RGB interface with MCU

rgbtft

I am referring 7" LCD (P/N : S070WV20-CT16) for interface with host controller LPC1769.

Datasheet
Part of datasheet I've added here:

LCD datasheet
LCD datasheet
enter image description here

TFT has data pins ( R0-R7,G0-G7,B0-B7), Control pins
(Mode,DE,DCLK,VS,HS,RESET,DITH), power pins (VCOM,DVDD,VGH,VGL,AVDD)

For power requirement we can use dedicated boost converter to meet up all power requirements (VCOM,DVDD,VGH,VGL,AVDD). For eg.Link

So, my question is,

  • For data Pins ( R0-R7,G0-G7,B0-B7) and Control pins
    (Mode,DE,DCLK,VS,HS,RESET,DITH).. can we assign LPC1769 GPIO pins directly to these pins of TFT?

please someone explain.Thanks.

Best Answer

I believe you can directly interface the pins with your microcontroller, but I don't think it will work. Here's why and why not:

Why: Electrically, you're hooking up a large number of I/O signals between two devices. As long as these are both at the same voltage (3.3V in this case), you can certainly get data from point A to point B without breaking anything.
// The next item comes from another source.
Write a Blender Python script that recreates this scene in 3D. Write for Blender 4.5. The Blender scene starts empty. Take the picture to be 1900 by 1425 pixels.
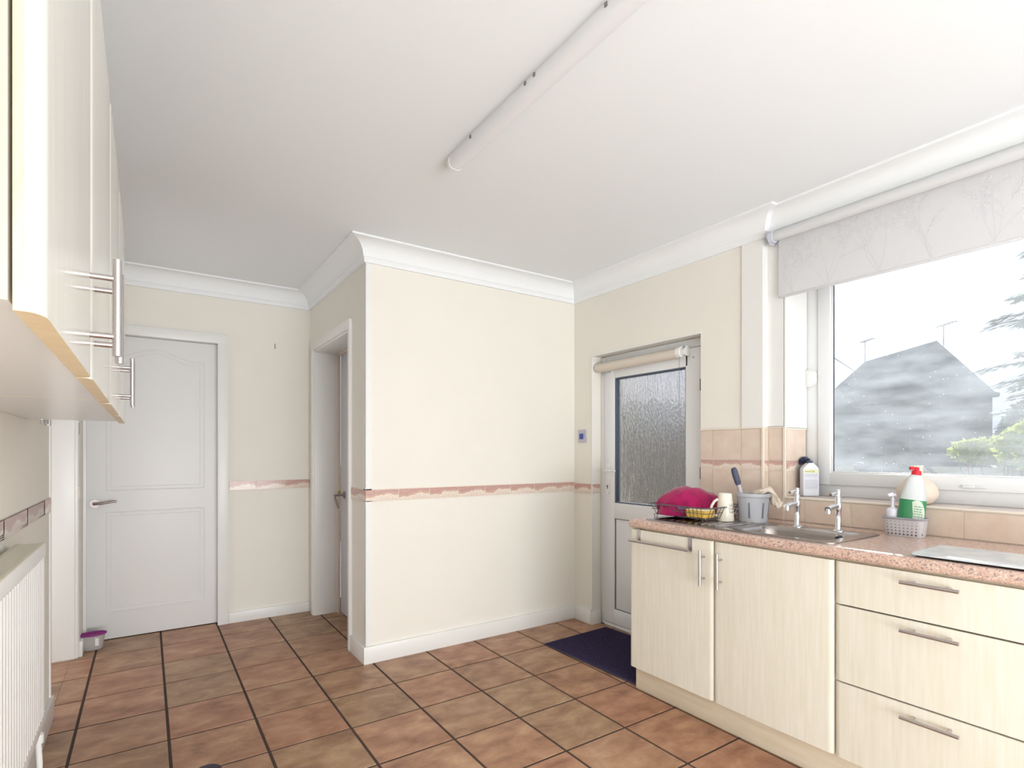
import bpy, bmesh, math, random
from mathutils import Vector, Matrix
R = math.radians
rnd = random.Random(7)
sc = bpy.context.scene
COL = sc.collection

# ---------------------------------------------------------------- camera
CAM_Z, FPX, HORIZ, YAW = 1.22, 1005.0, 840.0, R(34.0)
cd = bpy.data.cameras.new('camera')
cam = bpy.data.objects.new('camera', cd); COL.objects.link(cam)
cam.location = (0, 0, CAM_Z); cam.rotation_euler = (R(90), 0, -YAW)
cd.sensor_width = 36.0; cd.lens = FPX / 1900.0 * 36.0
cd.shift_y = (HORIZ - 712.5) / 1900.0            # rising front, as in architectural shots
cd.clip_start = 0.02; cd.clip_end = 300
sc.camera = cam

# ---------------------------------------------------------------- exposure
sc.view_settings.view_transform = 'Standard'
sc.view_settings.look = 'None'
sc.view_settings.gamma = 1.0
sc.view_settings.use_curve_mapping = False
sc.view_settings.exposure = 0.34

# ---------------------------------------------------------------- helpers for colour and nodes
def lin(r, g, b):
    f = lambda c: (c / 255.0) / 12.92 if c <= 10 else (((c / 255.0) + 0.055) / 1.055) ** 2.4
    return (f(r), f(g), f(b), 1.0)

FW = Vector((math.sin(YAW), math.cos(YAW), 0)); RT = Vector((math.cos(YAW), -math.sin(YAW), 0))
SUN_DIR = (FW + RT * (1650 - 950) / FPX + Vector((0, 0, 1)) * (840 - 486) / FPX).normalized()

# ---------------------------------------------------------------- sky
w = bpy.data.worlds.new('sky'); sc.world = w; w.use_nodes = True
nt = w.node_tree; nt.nodes.clear(); L = nt.links
def N(t, tree=None, **kw):
    n = (tree or nt).nodes.new(t)
    for k, v in kw.items(): setattr(n, k, v)
    return n
tc = N('ShaderNodeTexCoord')
sep = N('ShaderNodeSeparateXYZ'); L.new(tc.outputs['Generated'], sep.inputs[0])
mp = N('ShaderNodeMapping'); mp.inputs['Scale'].default_value = (2.2, 2.2, 5.5); L.new(tc.outputs['Generated'], mp.inputs[0])
no = N('ShaderNodeTexNoise'); no.inputs['Scale'].default_value = 2.6; no.inputs['Detail'].default_value = 7; no.inputs['Roughness'].default_value = .58
L.new(mp.outputs[0], no.inputs['Vector'])
cr = N('ShaderNodeValToRGB'); cr.color_ramp.elements[0].position = .40; cr.color_ramp.elements[1].position = .62
cr.color_ramp.elements[0].color = lin(206, 216, 238); cr.color_ramp.elements[1].color = lin(246, 246, 250)
L.new(no.outputs[0], cr.inputs[0])
dt = N('ShaderNodeVectorMath', operation='DOT_PRODUCT'); dt.inputs[1].default_value = SUN_DIR
nm = N('ShaderNodeVectorMath', operation='NORMALIZE'); L.new(tc.outputs['Generated'], nm.inputs[0]); L.new(nm.outputs[0], dt.inputs[0])
mr = N('ShaderNodeMapRange'); mr.inputs['From Min'].default_value = .955; mr.inputs['From Max'].default_value = 1.0
mr.interpolation_type = 'SMOOTHSTEP'
L.new(dt.outputs['Value'], mr.inputs[0])
mx = N('ShaderNodeMix', data_type='RGBA', blend_type='ADD'); mx.inputs[0].default_value = 1
gl = N('ShaderNodeMix', data_type='RGBA'); gl.inputs['A'].default_value = (0, 0, 0, 1); gl.inputs['B'].default_value = (.5, .5, .5, 1)
L.new(mr.outputs[0], gl.inputs[0]); L.new(cr.outputs[0], mx.inputs['A']); L.new(gl.outputs['Result'], mx.inputs['B'])
bg = N('ShaderNodeBackground'); bg.inputs[1].default_value = .60; L.new(mx.outputs['Result'], bg.inputs[0])
ow = N('ShaderNodeOutputWorld'); L.new(bg.outputs[0], ow.inputs[0])

# ---------------------------------------------------------------- sun, and added fill lamps out of view
sd = bpy.data.lights.new('sun', 'SUN'); sd.energy = 5.0; sd.angle = R(0.8); sd.color = (1.0, .95, .88)
so = bpy.data.objects.new('sun', sd); COL.objects.link(so)
so.rotation_euler = (-SUN_DIR).to_track_quat('-Z', 'Y').to_euler(); so.location = (8, 4, 5)
def area(name, loc, direction, sx, sy, power, color=(1, 1, 1)):
    a = bpy.data.lights.new(name, 'AREA'); a.shape = 'RECTANGLE'; a.size = sx; a.size_y = sy; a.energy = power; a.color = color
    o = bpy.data.objects.new(name, a); COL.objects.link(o); o.location = loc
    o.rotation_euler = Vector(direction).to_track_quat('-Z', 'Y').to_euler()
    return o
area('added_fill_rear_wall', (1.15, -3.45, 1.2), (0, 1, 0.08), 2.9, 2.2, 92, (.91, .955, 1.0))  # added fill panel at the unseen rear wall, no doors modelled there
area('added_fill_hall', (-1.36, 3.68, 1.1), (1, 0, .15), 1.2, 2.0, 11, (.97, .975, 1.0))  # added fill lamp in the unseen hall, lifts side wall and ceiling
area('added_fill_behind_viewer', (.85, -1.9, .5), (.05, 1.0, .9), 2.0, 1.2, 58, (.91, .955, 1.0))  # added upward fill lamp out of view, brightens the ceiling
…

Why Not: However, this is a 24-bit RGB interface which is a large parallel interface. You'll note that you have a clock and some sync signals on the interface as well. Display timing is very important -- you have 800*480 pixels to drive on that display. So to set one pixel, you must setup 24-bits of information on the wires (say you output white pixel, so 0xFF, 0xFF, 0xFF). Then you must clock in that data / indicate where on the panel that should appear. Then you need to repeat this process 383,999 remaining pixels.
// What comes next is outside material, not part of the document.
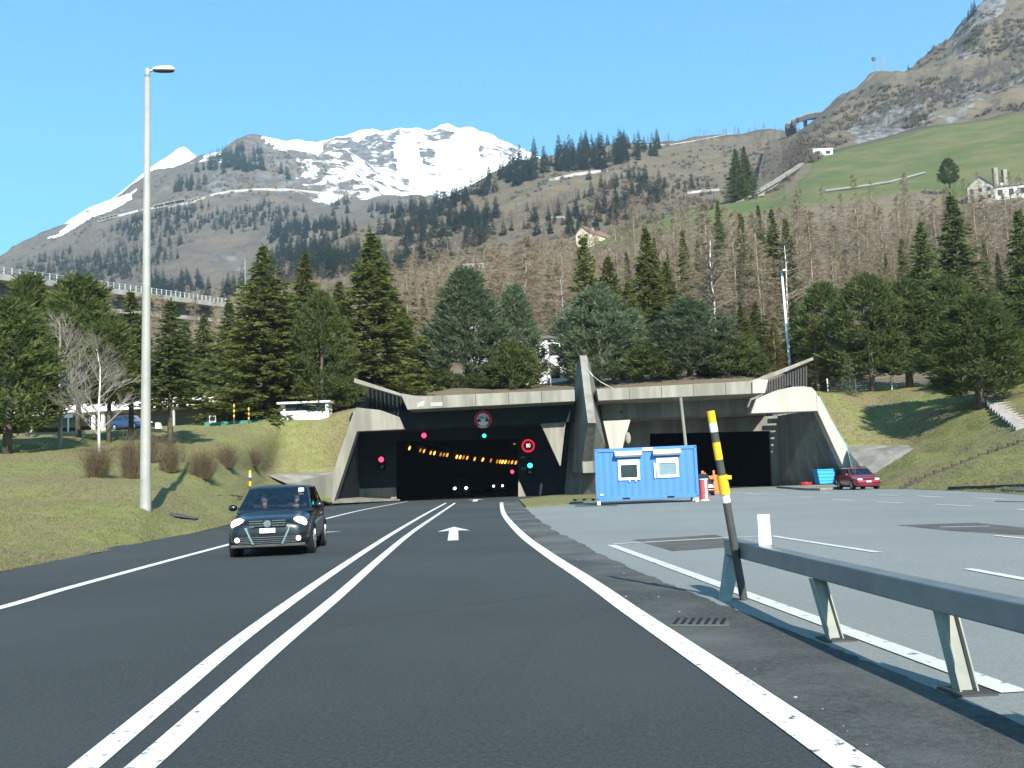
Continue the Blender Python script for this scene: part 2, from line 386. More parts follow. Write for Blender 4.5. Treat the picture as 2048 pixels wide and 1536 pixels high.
MEADOW = [(1590, 395), (1640, 290), (1680, 296), (1850, 256), (2060, 218), (2500, 140), (2500, 420), (2048, 400), (1800, 400), (1650, 425), (1480, 440), (1300, 478), (1180, 500), (1160, 488), (1180, 478), (1300, 432), (1440, 402), (1560, 390)]
def m_hill(x, y):
    return (0, 1.0 if inpoly(x, y, MEADOW) else 0, 0)
HILL = hillmat('hill_ground', .10, (0.150, 0.122, 0.086), (0.168, 0.138, 0.096), (0.080, 0.108, 0.042), (.3, .29, .27), scrub=(.132, .108, .078))
loft('hillside', [
    [(-420, 890, 92), (0, 884, 94), (430, 862, 96), (715, 822, 98), (760, 812, 91), (830, 807, 91), (1150, 796, 91), (1500, 785, 91), (1560, 790, 97), (1700, 790, 110), (2048, 775, 104), (2500, 760, 92)],
    [(-420, 800, 140), (0, 790, 140), (430, 775, 140), (830, 745, 140), (1150, 735, 140), (1500, 720, 140), (1700, 712, 145), (2048, 690, 140), (2500, 670, 130)],
    [(-420, 730, 220), (0, 720, 220), (430, 700, 220), (830, 660, 220), (1150, 640, 220), (1500, 600, 220), (1800, 570, 220), (2048, 540, 220), (2500, 500, 220)],
    [(-420, 690, 330), (0, 680, 330), (430, 650, 330), (830, 590, 330), (1150, 545, 330), (1400, 480, 330), (1600, 440, 330), (1800, 425, 330), (2048, 395, 330), (2500, 350, 330)],
    [(-420, 670, 400), (0, 660, 400), (430, 625, 400), (700, 585, 400), (900, 555, 400), (1040, 520, 400), (1170, 482, 410), (1300, 433, 420), (1440, 402, 430), (1560, 380, 440), (1620, 312, 520), (1680, 292, 540), (1850, 255, 560), (2048, 220, 560), (2500, 150, 560)]],
    160, 12, 2.2, .03, HILL, m_hill)
def m_rock(x, y):
    b = 0.0
    if inpoly(x, y, [(1690, 250), (1760, 215), (1850, 195), (1990, 150), (2060, 140), (2060, 190), (1850, 255), (1710, 290)]): b = .42
    if inpoly(x, y, [(1715, 245), (1800, 215), (1830, 240), (1800, 270), (1715, 288)]): b = .75
    if inpoly(x, y, [(1890, 100), (1950, 20), (2000, -40), (2060, -40), (1990, 40), (1930, 85)]): b = .62
    if inpoly(x, y, [(1920, 100), (1980, 85), (1960, 130), (1830, 165), (1820, 150)]): b = .45
    return (0, 0, max(b, .12 + .22 * max(0, noise.noise(Vector((x * .02, y * .02, 0))))))
ROCKY = hillmat('rocky_slope_ground', .05, (0.160, 0.130, 0.085), (0.120, 0.100, 0.074), (.09, .13, .04), (0.21, 0.207, 0.195), scrub=(0.085, 0.078, 0.068))
loft('rocky_slope', [
    [(1500, 430, 470), (1560, 392, 470), (1600, 335, 518), (1680, 300, 536), (1850, 262, 556), (2048, 228, 556), (2500, 160, 556)],
    [(1520, 335, 700), (1560, 330, 650), (1620, 270, 660), (1750, 235, 680), (1900, 180, 700), (2048, 130, 700), (2500, 30, 700)],
    [(1535, 280, 880), (1570, 274, 850), (1600, 261, 850), (1625, 242, 850), (1652, 218, 855), (1690, 184, 860), (1760, 150, 870), (1850, 110, 880), (1900, 78, 890), (1940, 30, 900), (1962, 0, 900), (2010, -40, 920), (2500, -280, 950)]],
    190, 40, 13.0, .018, ROCKY, m_rock, edge=.3, ampf=lambda x: .12 if x < 1640 else min(1, .12 + (x - 1640) / 120))
def m_mid(x, y):
    return (0, .35 if y > 380 and x > 1100 else 0, .18 + .25 * max(0, noise.noise(Vector((x * .015, y * .03, 3)))))
MID = hillmat('mid_slope_ground', .04, (0.150, 0.122, 0.076), (0.118, 0.098, 0.070), (.11, .11, .05), (0.16, 0.152, 0.14), scrub=(0.105, 0.090, 0.070))
loft('wooded_slope', [
    [(150, 740, 480), (430, 660, 480), (700, 620, 480), (900, 580, 480), (1040, 545, 480), (1170, 508, 490), (1300, 462, 500), (1440, 430, 510), (1560, 405, 520), (1750, 380, 540)],
    [(150, 690, 700), (430, 600, 700), (600, 540, 700), (800, 490, 720), (950, 450, 730), (1100, 400, 740), (1300, 370, 760), (1440, 360, 770), (1560, 340, 780), (1750, 330, 790)],
    [(150, 660, 900), (430, 578, 900), (600, 505, 920), (700, 458, 940), (800, 425, 960), (880, 400, 980), (950, 364, 1000), (1050, 320, 1020), (1160, 294, 1040), (1350, 281, 1060), (1450, 270, 1070), (1540, 263, 1080), (1580, 272, 1080), (1750, 290, 1080)]],
    130, 26, 6.0, .02, MID, m_mid, edge=.3)
SNOWL = [(480, 400), (640, 395), (700, 405), (860, 400), (960, 420), (960, 260), (560, 255), (500, 285), (560, 310), (600, 350), (540, 380)]
def m_left(x, y):
    s = 0.0
    if inpoly(x, y, SNOWL): s = min(.52, .30 + .24 * max(0, min(1, (x - 540) / 220)))
    if inpoly(x, y, [(90, 480), (150, 437), (230, 390), (275, 375), (260, 405), (180, 440), (110, 475)]): s = .62
    if inpoly(x, y, [(520, 272), (590, 262), (640, 280), (640, 300), (560, 290)]): s = .75
    if inpoly(x, y, [(380, 330), (420, 300), (490, 290), (470, 310), (410, 335)]): s = .42
    return (s, 0, .22 + .3 * max(0, noise.noise(Vector((x * .02, y * .02, 7)))) + (.2 if y < 400 and x > 420 else 0))
LEFTM = hillmat('left_mountain_ground', .022, (0.125, 0.103, 0.075), (0.098, 0.083, 0.066), (.1, .1, .05), (0.15, 0.142, 0.13), scrub=(0.082, 0.074, 0.060), snow=(.85, .87, .9))
loft('brown_mountain', [
    [(-600, 820, 1000), (0, 650, 1000), (300, 640, 1000), (600, 570, 1000), (950, 500, 1000)],
    [(-600, 770, 1400), (0, 565, 1400), (200, 500, 1450), (400, 440, 1500), (600, 420, 1550), (800, 410, 1600), (950, 405, 1600)],
    [(-600, 765, 1700), (-200, 610, 1750), (0, 513, 1800), (60, 480, 1820), (150, 440, 1850), (190, 412, 1870), (270, 366, 1900), (380, 312, 1950), (440, 300, 1960), (500, 276, 1980), (580, 268, 2000), (640, 285, 2000), (700, 305, 2000), (780, 345, 2000), (850, 378, 2000), (950, 400, 2000)]],
    170, 45, 22.0, .008, LEFTM, m_left, edge=.3)
def m_snow(x, y):
    s = .65 + .14 * noise.noise(Vector((x * .02, y * .03, 1)))
    for (poly, v) in (([(660, 300), (800, 262), (790, 300), (800, 400), (690, 330)], .36), ([(640, 290), (700, 275), (760, 330), (790, 400), (700, 420)], .31),
                      ([(845, 275), (910, 262), (905, 285), (855, 290)], .36), ([(835, 300), (870, 300), (868, 335), (845, 330)], .40), ([(960, 290), (1040, 300), (1000, 345), (960, 320)], .48)):
        if inpoly(x, y, poly): s = v
    return (s, 0, .55)
SNOWM = hillmat('snow_mountain_ground', .016, (0.15, 0.125, 0.10), (0.10, 0.09, 0.08), (.1, .1, .05), (0.13, 0.12, 0.11), scrub=(0.08, 0.075, 0.07), snow=(.9, .91, .93), bump=.4)
loft('snowy_mountain', [
    [(540, 440, 2100), (800, 440, 2100), (1000, 440, 2100), (1300, 440, 2100)],
    [(540, 350, 2600), (700, 335, 2600), (850, 335, 2650), (1000, 335, 2700), (1300, 390, 2700)],
    [(540, 315, 3000), (640, 287, 3000), (700, 270, 3050), (760, 256, 3100), (800, 262, 3100), (865, 262, 3150), (890, 250, 3200), (950, 253, 3200), (1000, 272, 3200), (1050, 296, 3200), (1150, 340, 3200), (1300, 390, 3200)]],
    140, 36, 26.0, .008, SNOWM, m_snow, edge=.3)
loft('snow_peak', [
    [(40, 540, 2300), (250, 490, 2300), (470, 450, 2300)],
    [(40, 505, 2900), (100, 466, 2900), (180, 418, 2900), (250, 372, 2900), (320, 325, 2900), (365, 296, 2900), (395, 314, 2900), (470, 360, 2900)]],
    60, 20, 14.0, .008, SNOWM, lambda x, y: (.85, 0, 0), edge=.3)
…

Now, I note that there is no minimum clock frequency specified in the controller datasheet -- if this is just updating a logo every now and then, and it's acceptable to draw it slowly, you could potentially bit-bang that stuff out. But note that the datasheet expects a typical operating frequency of 40MHz -- that's all but impossible to bit-bang out of a microcontroller that has anything else to do.

If you find a processor with a dedicated LCD controller peripheral, it will likely offer a DMA or similar interface where it will take care of clocking data from memory to the display, instead of consuming CPU cycles to meet timing + get the data to the display.